Job: Find every line with the word "part" and give their count, nothing else.

Dataset extract:
+++++

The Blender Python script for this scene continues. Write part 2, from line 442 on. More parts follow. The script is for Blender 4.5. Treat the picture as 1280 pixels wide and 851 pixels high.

+++++

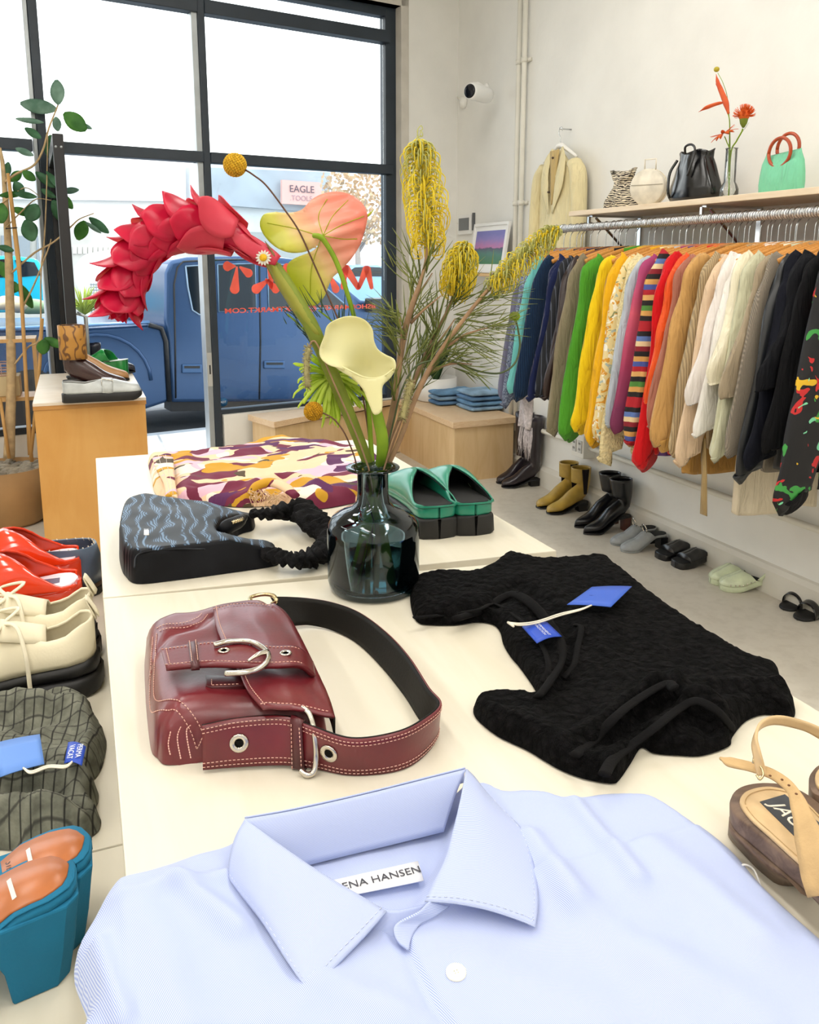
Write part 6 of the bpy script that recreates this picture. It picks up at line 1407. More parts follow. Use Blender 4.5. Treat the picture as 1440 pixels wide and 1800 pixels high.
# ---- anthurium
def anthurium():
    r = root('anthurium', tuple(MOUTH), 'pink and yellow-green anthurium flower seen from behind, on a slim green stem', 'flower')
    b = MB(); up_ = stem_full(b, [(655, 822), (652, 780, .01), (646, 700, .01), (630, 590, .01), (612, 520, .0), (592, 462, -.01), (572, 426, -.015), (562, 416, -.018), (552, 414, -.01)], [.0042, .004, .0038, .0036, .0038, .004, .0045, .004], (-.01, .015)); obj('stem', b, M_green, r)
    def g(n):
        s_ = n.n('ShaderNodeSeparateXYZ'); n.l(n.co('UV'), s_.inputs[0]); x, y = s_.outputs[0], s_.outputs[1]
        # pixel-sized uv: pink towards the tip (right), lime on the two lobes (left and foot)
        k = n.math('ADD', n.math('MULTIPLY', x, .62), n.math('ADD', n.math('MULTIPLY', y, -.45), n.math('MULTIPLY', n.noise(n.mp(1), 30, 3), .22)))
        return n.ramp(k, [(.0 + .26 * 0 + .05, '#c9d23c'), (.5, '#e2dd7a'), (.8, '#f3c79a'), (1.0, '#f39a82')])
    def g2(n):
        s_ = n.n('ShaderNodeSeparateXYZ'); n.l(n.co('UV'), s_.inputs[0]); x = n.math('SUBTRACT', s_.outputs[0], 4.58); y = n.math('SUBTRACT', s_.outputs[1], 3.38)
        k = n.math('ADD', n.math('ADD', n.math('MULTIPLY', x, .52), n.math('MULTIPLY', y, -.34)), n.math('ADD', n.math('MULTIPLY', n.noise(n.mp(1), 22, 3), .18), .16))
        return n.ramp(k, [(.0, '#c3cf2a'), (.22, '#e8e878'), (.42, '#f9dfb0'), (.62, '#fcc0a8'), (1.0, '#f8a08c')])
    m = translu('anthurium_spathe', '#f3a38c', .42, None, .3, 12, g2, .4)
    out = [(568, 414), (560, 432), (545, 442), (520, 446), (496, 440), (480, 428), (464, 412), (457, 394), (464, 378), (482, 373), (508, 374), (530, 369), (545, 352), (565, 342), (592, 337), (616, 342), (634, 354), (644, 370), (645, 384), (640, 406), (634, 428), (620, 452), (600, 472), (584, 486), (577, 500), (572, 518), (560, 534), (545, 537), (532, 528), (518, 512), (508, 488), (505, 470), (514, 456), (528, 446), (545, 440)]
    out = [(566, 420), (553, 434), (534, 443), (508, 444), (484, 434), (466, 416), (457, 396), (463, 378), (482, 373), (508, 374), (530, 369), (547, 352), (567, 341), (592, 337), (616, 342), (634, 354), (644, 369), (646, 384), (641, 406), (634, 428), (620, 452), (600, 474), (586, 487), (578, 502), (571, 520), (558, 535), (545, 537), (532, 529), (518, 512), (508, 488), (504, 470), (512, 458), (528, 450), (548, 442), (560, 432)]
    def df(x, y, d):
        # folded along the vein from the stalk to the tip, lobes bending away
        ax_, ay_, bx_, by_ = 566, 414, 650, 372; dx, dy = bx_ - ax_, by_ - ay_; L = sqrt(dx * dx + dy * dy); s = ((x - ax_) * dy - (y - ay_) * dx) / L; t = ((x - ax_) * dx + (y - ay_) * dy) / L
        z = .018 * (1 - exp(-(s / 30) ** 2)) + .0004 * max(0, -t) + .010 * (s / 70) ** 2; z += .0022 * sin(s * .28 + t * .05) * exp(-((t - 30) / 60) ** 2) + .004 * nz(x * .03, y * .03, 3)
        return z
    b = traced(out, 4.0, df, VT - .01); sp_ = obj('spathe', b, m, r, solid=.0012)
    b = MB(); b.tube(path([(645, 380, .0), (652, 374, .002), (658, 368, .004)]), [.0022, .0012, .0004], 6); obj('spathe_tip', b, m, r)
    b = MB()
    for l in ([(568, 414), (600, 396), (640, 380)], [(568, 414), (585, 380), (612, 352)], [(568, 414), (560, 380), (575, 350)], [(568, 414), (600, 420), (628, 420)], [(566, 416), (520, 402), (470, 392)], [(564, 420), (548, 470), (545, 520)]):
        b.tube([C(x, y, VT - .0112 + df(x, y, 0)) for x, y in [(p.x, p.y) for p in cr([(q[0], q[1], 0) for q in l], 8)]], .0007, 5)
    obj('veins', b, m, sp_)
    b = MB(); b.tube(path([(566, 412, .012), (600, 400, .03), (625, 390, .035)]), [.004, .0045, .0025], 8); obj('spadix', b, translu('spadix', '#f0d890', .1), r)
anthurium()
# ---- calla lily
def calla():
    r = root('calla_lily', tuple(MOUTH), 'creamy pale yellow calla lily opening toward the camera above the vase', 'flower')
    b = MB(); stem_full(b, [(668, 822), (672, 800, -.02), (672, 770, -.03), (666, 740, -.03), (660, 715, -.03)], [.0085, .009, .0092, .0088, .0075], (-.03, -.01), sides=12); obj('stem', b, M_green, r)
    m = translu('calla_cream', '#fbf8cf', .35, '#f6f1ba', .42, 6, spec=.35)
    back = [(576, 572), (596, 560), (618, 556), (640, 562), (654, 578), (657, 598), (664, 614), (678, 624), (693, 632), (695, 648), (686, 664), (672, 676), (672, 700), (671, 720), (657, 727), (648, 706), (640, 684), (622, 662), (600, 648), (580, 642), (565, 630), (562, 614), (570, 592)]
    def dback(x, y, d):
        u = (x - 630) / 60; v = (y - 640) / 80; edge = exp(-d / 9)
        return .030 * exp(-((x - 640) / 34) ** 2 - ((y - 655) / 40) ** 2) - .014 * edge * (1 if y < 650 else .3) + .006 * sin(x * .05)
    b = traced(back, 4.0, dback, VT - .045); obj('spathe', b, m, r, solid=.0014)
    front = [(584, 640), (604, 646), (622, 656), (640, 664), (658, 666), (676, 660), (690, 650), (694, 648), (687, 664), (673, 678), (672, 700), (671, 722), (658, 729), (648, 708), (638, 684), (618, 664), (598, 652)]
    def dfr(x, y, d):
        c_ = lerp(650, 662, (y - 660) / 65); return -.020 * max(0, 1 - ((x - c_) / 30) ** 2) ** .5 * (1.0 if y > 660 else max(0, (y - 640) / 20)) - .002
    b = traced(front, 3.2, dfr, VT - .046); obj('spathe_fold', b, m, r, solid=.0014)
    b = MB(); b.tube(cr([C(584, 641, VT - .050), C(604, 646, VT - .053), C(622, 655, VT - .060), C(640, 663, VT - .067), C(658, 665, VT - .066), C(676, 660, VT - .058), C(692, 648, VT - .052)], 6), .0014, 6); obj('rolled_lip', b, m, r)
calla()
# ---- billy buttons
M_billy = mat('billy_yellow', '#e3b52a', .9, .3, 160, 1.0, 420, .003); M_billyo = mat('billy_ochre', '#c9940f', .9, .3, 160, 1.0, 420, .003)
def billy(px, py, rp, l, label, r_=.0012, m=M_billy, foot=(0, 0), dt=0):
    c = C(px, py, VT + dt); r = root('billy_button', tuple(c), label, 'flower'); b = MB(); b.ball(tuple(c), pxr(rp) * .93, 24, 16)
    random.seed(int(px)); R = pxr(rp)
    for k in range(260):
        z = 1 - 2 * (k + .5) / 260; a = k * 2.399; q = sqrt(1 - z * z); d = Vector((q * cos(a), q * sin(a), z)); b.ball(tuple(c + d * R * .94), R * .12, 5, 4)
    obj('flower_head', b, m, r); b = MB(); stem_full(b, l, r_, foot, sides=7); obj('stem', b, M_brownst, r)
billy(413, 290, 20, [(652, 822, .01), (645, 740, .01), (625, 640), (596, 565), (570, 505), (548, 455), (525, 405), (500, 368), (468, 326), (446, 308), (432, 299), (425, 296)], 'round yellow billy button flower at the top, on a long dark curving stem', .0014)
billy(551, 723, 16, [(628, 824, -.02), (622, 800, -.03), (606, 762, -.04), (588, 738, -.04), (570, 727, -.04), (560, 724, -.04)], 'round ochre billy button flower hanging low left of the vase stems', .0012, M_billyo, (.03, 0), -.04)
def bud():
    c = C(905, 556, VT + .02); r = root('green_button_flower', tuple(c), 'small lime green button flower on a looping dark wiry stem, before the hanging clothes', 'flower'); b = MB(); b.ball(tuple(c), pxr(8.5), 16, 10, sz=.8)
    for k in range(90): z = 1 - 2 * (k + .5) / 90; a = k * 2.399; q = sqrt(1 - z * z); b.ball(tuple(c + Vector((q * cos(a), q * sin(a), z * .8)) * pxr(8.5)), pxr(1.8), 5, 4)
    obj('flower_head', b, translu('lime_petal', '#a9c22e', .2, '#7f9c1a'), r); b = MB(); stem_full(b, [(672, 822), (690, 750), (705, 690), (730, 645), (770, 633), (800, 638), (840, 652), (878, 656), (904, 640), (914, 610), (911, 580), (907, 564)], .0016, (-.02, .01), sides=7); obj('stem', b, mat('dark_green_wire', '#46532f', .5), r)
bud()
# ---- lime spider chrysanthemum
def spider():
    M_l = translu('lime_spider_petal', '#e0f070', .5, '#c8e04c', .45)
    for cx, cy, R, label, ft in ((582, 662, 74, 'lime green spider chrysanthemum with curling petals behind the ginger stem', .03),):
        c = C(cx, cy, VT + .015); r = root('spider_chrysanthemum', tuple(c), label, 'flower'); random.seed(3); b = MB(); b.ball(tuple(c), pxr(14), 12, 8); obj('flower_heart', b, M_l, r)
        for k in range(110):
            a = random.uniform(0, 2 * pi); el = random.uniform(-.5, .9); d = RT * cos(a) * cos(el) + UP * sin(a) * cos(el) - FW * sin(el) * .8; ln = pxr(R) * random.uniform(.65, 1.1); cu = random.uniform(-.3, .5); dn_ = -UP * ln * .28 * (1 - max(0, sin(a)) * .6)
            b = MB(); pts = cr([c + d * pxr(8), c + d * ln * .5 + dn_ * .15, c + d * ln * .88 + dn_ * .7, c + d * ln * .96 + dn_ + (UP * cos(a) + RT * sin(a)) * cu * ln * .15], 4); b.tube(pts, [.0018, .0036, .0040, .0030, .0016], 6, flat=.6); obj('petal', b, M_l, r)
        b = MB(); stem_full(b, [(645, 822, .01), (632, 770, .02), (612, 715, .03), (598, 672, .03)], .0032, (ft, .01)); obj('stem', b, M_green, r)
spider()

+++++

Task result: 2